### Recorded data

+ + + + + + +

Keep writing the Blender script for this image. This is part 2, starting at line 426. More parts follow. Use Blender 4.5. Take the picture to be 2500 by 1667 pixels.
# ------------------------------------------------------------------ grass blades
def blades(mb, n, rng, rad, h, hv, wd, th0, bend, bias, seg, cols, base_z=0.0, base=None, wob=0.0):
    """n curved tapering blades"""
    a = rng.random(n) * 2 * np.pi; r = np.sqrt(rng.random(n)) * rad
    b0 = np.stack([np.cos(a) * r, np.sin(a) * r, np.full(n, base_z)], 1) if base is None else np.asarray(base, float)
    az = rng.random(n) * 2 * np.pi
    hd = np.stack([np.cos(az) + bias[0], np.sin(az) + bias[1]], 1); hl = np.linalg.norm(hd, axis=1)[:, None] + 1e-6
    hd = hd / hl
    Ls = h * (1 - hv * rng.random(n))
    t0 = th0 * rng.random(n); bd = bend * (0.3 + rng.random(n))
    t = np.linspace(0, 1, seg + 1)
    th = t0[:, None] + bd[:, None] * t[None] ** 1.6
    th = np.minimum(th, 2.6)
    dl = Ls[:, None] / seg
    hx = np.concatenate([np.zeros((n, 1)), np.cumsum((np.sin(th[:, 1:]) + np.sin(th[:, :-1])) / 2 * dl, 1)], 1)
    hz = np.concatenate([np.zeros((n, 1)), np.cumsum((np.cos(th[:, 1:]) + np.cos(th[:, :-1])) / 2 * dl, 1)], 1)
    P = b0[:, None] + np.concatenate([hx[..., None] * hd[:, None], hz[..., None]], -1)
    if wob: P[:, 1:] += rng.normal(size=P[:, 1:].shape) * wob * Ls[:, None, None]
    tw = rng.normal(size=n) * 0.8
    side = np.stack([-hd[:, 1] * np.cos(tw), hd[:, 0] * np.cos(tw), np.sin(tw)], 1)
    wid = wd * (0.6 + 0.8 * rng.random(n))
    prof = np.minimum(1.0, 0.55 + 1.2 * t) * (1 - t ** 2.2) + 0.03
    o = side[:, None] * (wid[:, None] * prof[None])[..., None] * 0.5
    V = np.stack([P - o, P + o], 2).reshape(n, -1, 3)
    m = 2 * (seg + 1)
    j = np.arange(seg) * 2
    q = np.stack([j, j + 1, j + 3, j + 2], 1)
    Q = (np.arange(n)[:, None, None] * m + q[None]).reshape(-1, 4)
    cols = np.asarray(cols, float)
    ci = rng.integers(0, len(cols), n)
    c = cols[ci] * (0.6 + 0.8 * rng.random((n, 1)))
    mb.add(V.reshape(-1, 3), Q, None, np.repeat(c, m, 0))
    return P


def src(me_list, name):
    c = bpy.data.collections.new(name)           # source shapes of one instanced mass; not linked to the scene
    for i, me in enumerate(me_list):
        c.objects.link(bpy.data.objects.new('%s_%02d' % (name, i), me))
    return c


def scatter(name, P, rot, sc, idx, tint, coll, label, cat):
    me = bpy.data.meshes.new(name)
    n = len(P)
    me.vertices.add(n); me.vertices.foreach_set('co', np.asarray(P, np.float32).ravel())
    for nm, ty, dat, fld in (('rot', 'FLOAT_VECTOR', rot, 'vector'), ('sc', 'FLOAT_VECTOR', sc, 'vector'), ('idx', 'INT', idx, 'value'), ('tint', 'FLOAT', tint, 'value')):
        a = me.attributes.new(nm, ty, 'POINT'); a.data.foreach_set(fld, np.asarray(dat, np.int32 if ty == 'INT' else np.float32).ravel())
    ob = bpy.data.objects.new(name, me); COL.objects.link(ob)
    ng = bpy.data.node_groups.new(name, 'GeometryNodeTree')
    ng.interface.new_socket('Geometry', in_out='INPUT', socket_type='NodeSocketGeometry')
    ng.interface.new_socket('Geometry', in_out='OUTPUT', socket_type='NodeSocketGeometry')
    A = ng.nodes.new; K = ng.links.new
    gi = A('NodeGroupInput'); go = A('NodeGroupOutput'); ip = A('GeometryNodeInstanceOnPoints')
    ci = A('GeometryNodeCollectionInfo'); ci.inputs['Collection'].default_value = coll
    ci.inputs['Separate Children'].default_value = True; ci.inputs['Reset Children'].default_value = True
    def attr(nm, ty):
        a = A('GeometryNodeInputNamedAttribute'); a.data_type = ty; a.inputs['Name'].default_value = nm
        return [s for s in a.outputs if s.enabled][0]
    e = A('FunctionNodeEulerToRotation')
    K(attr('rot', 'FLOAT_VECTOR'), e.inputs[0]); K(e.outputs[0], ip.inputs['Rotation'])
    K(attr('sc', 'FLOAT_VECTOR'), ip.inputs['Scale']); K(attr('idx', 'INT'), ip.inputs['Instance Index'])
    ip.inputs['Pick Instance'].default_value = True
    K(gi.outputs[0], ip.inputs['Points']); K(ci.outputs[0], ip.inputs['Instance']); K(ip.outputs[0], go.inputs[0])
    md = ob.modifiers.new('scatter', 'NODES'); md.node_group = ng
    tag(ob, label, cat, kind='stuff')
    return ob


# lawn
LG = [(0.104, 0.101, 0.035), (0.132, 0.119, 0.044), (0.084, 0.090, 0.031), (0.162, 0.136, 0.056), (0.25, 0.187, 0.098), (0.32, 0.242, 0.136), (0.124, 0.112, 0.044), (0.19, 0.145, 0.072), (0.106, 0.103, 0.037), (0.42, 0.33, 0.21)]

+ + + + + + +

### Work to be completed
Give back each line above precisely as it stands.

### Expected answer
Keep writing the Blender script for this image. This is part 2, starting at line 426. More parts follow. Use Blender 4.5. Take the picture to be 2500 by 1667 pixels.
# ------------------------------------------------------------------ grass blades
def blades(mb, n, rng, rad, h, hv, wd, th0, bend, bias, seg, cols, base_z=0.0, base=None, wob=0.0):
    """n curved tapering blades"""
    a = rng.random(n) * 2 * np.pi; r = np.sqrt(rng.random(n)) * rad
    b0 = np.stack([np.cos(a) * r, np.sin(a) * r, np.full(n, base_z)], 1) if base is None else np.asarray(base, float)
    az = rng.random(n) * 2 * np.pi
    hd = np.stack([np.cos(az) + bias[0], np.sin(az) + bias[1]], 1); hl = np.linalg.norm(hd, axis=1)[:, None] + 1e-6
    hd = hd / hl
    Ls = h * (1 - hv * rng.random(n))
    t0 = th0 * rng.random(n); bd = bend * (0.3 + rng.random(n))
    t = np.linspace(0, 1, seg + 1)
    th = t0[:, None] + bd[:, None] * t[None] ** 1.6
    th = np.minimum(th, 2.6)
    dl = Ls[:, None] / seg
    hx = np.concatenate([np.zeros((n, 1)), np.cumsum((np.sin(th[:, 1:]) + np.sin(th[:, :-1])) / 2 * dl, 1)], 1)
    hz = np.concatenate([np.zeros((n, 1)), np.cumsum((np.cos(th[:, 1:]) + np.cos(th[:, :-1])) / 2 * dl, 1)], 1)
    P = b0[:, None] + np.concatenate([hx[..., None] * hd[:, None], hz[..., None]], -1)
    if wob: P[:, 1:] += rng.normal(size=P[:, 1:].shape) * wob * Ls[:, None, None]
    tw = rng.normal(size=n) * 0.8
    side = np.stack([-hd[:, 1] * np.cos(tw), hd[:, 0] * np.cos(tw), np.sin(tw)], 1)
    wid = wd * (0.6 + 0.8 * rng.random(n))
    prof = np.minimum(1.0, 0.55 + 1.2 * t) * (1 - t ** 2.2) + 0.03
    o = side[:, None] * (wid[:, None] * prof[None])[..., None] * 0.5
    V = np.stack([P - o, P + o], 2).reshape(n, -1, 3)
    m = 2 * (seg + 1)
    j = np.arange(seg) * 2
    q = np.stack([j, j + 1, j + 3, j + 2], 1)
    Q = (np.arange(n)[:, None, None] * m + q[None]).reshape(-1, 4)
    cols = np.asarray(cols, float)
    ci = rng.integers(0, len(cols), n)
    c = cols[ci] * (0.6 + 0.8 * rng.random((n, 1)))
    mb.add(V.reshape(-1, 3), Q, None, np.repeat(c, m, 0))
    return P


def src(me_list, name):
    c = bpy.data.collections.new(name)           # source shapes of one instanced mass; not linked to the scene
    for i, me in enumerate(me_list):
        c.objects.link(bpy.data.objects.new('%s_%02d' % (name, i), me))
    return c


def scatter(name, P, rot, sc, idx, tint, coll, label, cat):
    me = bpy.data.meshes.new(name)
    n = len(P)
    me.vertices.add(n); me.vertices.foreach_set('co', np.asarray(P, np.float32).ravel())
    for nm, ty, dat, fld in (('rot', 'FLOAT_VECTOR', rot, 'vector'), ('sc', 'FLOAT_VECTOR', sc, 'vector'), ('idx', 'INT', idx, 'value'), ('tint', 'FLOAT', tint, 'value')):
        a = me.attributes.new(nm, ty, 'POINT'); a.data.foreach_set(fld, np.asarray(dat, np.int32 if ty == 'INT' else np.float32).ravel())
    ob = bpy.data.objects.new(name, me); COL.objects.link(ob)
    ng = bpy.data.node_groups.new(name, 'GeometryNodeTree')
    ng.interface.new_socket('Geometry', in_out='INPUT', socket_type='NodeSocketGeometry')
    ng.interface.new_socket('Geometry', in_out='OUTPUT', socket_type='NodeSocketGeometry')
    A = ng.nodes.new; K = ng.links.new
    gi = A('NodeGroupInput'); go = A('NodeGroupOutput'); ip = A('GeometryNodeInstanceOnPoints')
    ci = A('GeometryNodeCollectionInfo'); ci.inputs['Collection'].default_value = coll
    ci.inputs['Separate Children'].default_value = True; ci.inputs['Reset Children'].default_value = True
    def attr(nm, ty):
        a = A('GeometryNodeInputNamedAttribute'); a.data_type = ty; a.inputs['Name'].default_value = nm
        return [s for s in a.outputs if s.enabled][0]
    e = A('FunctionNodeEulerToRotation')
    K(attr('rot', 'FLOAT_VECTOR'), e.inputs[0]); K(e.outputs[0], ip.inputs['Rotation'])
    K(attr('sc', 'FLOAT_VECTOR'), ip.inputs['Scale']); K(attr('idx', 'INT'), ip.inputs['Instance Index'])
    ip.inputs['Pick Instance'].default_value = True
    K(gi.outputs[0], ip.inputs['Points']); K(ci.outputs[0], ip.inputs['Instance']); K(ip.outputs[0], go.inputs[0])
    md = ob.modifiers.new('scatter', 'NODES'); md.node_group = ng
    tag(ob, label, cat, kind='stuff')
    return ob


# lawn
LG = [(0.104, 0.101, 0.035), (0.132, 0.119, 0.044), (0.084, 0.090, 0.031), (0.162, 0.136, 0.056), (0.25, 0.187, 0.098), (0.32, 0.242, 0.136), (0.124, 0.112, 0.044), (0.19, 0.145, 0.072), (0.106, 0.103, 0.037), (0.42, 0.33, 0.21)]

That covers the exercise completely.